Fleet Foxes Love To Disappoint (Live @ the Somerville Theater, 10.6.08)
Monday October 6th, 7:00pm:
I walked into Somerville Theater wanting the Fleet Foxes show to be bad. There were various reasons, most notably the cold Monday October night I had just walked out of. Frank Fairfield opened the show with a short set that, while having potential for country-folk goodness, lost its way to me on its path to the far right corner of the upper right balcony. Also lost to me was my right contact lens, which sucked back into my skull for several minutes in the middle of his second song, leaving me cursing my bad vision and now painfully bloodshot eye, and this warbling man whose songs I would probably quite enjoy were I able to truly hear them. I listened later on his myspace page, and was mildly entertained. However, based on the way he sounded at the time, I fully expected Fleet Foxes to suck.
They did not. After distracting the audience with tune-ups and chord strums, the Fleet Foxes broke out into an almost ethereal four part a capella harmony to start their set. I judge the quality of music based solely on the feelings it elicits in me, and can honestly say that the start of this show was one of the best spine-tingly goosebumbings I had gotten in a long while. I was sold! When they began playing instruments, I was equally impressed by their clean sound and professional stage presence. Their professionalism broke down a bit in between songs as Robin Pecknold power gulped his way through bottles of Poland Springs, which he jokingly claimed was “straight moonshine” later in the show. It didn’t matter though, because the band as a whole was endearingly funny and genuine, responding to the audience with almost annoyingly witty comebacks and playing off each other as they tuned up or changed instruments.

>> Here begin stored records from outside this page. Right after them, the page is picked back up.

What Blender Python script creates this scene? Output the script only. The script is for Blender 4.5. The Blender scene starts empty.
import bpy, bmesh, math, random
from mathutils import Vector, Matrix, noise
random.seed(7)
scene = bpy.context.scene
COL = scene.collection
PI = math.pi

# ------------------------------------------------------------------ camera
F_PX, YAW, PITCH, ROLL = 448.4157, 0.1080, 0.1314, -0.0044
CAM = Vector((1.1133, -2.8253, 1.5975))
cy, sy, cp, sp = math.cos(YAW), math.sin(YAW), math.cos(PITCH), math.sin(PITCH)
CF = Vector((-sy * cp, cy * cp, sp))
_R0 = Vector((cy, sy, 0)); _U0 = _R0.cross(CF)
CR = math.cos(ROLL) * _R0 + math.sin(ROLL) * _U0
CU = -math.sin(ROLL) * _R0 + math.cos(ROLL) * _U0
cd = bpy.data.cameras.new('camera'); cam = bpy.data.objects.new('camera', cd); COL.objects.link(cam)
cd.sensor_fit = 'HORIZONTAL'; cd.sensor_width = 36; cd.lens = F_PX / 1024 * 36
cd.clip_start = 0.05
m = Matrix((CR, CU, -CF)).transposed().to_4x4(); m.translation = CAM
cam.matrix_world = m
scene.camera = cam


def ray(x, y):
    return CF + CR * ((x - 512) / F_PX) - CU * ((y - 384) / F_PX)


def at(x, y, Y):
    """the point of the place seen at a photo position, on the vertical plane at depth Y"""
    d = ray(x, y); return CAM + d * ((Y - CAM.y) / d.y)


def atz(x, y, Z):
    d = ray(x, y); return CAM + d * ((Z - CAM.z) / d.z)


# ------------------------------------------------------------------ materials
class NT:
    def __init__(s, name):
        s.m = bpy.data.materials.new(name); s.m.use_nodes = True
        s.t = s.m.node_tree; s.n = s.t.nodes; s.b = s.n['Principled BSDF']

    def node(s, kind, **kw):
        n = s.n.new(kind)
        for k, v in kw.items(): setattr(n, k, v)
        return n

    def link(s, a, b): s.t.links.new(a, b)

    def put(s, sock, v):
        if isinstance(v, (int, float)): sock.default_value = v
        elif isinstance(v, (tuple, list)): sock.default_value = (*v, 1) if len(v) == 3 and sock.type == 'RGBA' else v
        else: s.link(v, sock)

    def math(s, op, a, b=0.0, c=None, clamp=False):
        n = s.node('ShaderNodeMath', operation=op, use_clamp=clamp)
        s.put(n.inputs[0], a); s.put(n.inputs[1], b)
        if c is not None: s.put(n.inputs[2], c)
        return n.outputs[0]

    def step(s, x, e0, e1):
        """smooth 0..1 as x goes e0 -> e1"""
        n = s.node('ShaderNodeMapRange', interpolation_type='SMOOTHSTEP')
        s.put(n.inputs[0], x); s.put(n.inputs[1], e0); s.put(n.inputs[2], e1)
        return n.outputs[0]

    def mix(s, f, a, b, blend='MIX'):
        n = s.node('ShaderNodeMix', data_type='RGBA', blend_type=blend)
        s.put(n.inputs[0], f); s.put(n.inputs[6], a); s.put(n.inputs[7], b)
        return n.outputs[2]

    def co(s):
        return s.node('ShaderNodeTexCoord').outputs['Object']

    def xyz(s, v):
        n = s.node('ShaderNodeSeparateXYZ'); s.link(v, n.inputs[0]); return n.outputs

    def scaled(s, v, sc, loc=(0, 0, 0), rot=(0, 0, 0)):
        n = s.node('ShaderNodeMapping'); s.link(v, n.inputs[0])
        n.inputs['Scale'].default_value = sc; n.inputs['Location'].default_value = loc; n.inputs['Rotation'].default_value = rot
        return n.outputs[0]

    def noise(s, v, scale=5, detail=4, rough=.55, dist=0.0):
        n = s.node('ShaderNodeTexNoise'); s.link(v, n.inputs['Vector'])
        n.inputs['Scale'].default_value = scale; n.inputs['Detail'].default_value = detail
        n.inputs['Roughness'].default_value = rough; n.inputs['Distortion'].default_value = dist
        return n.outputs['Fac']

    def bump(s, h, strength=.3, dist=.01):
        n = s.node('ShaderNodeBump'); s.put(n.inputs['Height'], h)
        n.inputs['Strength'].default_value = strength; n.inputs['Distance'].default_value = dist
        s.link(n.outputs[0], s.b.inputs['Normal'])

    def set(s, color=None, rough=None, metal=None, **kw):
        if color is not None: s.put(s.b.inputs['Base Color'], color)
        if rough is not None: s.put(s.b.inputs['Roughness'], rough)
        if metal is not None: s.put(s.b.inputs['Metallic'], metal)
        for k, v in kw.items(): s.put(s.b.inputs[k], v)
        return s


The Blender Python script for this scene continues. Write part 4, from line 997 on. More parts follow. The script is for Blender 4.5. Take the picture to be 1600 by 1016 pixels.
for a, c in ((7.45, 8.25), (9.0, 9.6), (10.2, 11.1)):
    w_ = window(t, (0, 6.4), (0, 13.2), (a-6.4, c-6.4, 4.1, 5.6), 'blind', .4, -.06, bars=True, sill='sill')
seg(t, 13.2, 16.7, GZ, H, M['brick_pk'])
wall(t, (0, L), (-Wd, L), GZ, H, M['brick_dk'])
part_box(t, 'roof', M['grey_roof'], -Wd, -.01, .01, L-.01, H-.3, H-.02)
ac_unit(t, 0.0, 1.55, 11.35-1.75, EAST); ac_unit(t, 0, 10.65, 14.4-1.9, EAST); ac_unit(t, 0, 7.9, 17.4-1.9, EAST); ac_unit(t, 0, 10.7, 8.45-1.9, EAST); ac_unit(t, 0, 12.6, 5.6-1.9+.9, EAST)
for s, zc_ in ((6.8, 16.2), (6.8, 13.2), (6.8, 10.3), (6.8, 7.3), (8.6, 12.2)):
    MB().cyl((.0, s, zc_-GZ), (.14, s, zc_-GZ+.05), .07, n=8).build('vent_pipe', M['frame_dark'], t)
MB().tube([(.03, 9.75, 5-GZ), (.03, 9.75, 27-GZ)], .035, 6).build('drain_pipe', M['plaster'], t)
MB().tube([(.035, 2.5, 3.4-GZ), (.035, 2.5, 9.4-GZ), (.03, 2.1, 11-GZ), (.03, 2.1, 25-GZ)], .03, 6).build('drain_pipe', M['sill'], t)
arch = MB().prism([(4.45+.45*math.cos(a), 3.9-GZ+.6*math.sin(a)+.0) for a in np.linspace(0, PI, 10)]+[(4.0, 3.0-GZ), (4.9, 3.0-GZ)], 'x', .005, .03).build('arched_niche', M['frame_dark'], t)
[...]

The set was excellently played, and were it recorded sans audience retorts, could probably replace the studio album without anyone really noticing. Even in the “worst seats in the house”, their sound was amazing and full, and may have put this show up into one of my top five based on sound quality alone. That being said, I was also a little bored at points throughout the set. Don’t get me wrong, their songs are beautiful, and their voices cherubic, but on more then one occasion I wondered whether they were actually playing or if they had just inserted their album in the CD player and pressed “random. Maybe I’m not used to hearing live music sound anything like the recording, or maybe I just wanted a three guitar shred fest a la Skynyrd’s Free Bird. Either way, I walked out of the show happy with the $25 ticket stub in my pocket.